Der Samstag sollte in den meisten Landesteilen dank Hochdruckeinfluss ruhig bleiben:
Man erkennt hier aber auch, dass die feucht-warme Luftmasse in den Alpen nicht ausgeräumt wird. Die Lage ist vermutlich zu stark gedeckelt, aber sollte es aufgrund von lokalen Konvergenzen irgendwo im Gebirge auslösen können, kann ein einzelnes lokales Gewitter durchaus heftig werden. Auch da ist also den trocken rechnenden Modellen gegenüber vielleicht eine gesunde Skepsis angebracht.

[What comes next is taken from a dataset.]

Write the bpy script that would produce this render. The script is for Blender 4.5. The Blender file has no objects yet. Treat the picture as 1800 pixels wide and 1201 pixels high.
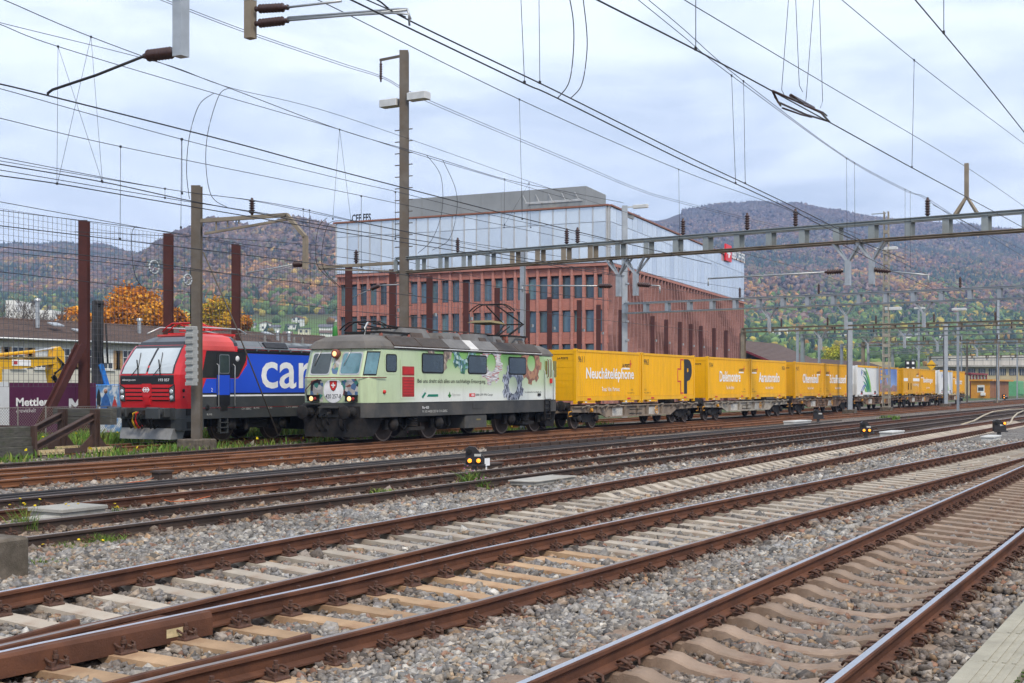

Ab Sonntag wird’s dann wild in Modellwelt: Während das amerikanische Modell nach wie vor den Höhenrücken über den Alpen zeigt, der so ziemlich jede Entwicklung unterdrücken soll, gehen das europäische und das deutsche Modell auf tutti. Schuld ist das eingangs erwähnte CutOff-Tief, das sich von Südwesten nähert. Ob das mit schweren Gewittern einhergeht oder es einfach mal ordentlich regnet und dann rasch abkühlt, kann man aufgrund der Unsicherheit bezüglich Zugbahn und -geschwindigkeit des Tiefs noch nicht sagen, man sollte aber auf alles gefasst sein. GFS zeigt das Unwetterpotenzial einen Tag später, also am Montag, aber aufgrund der längeren Aufheizphase davor umso heftiger.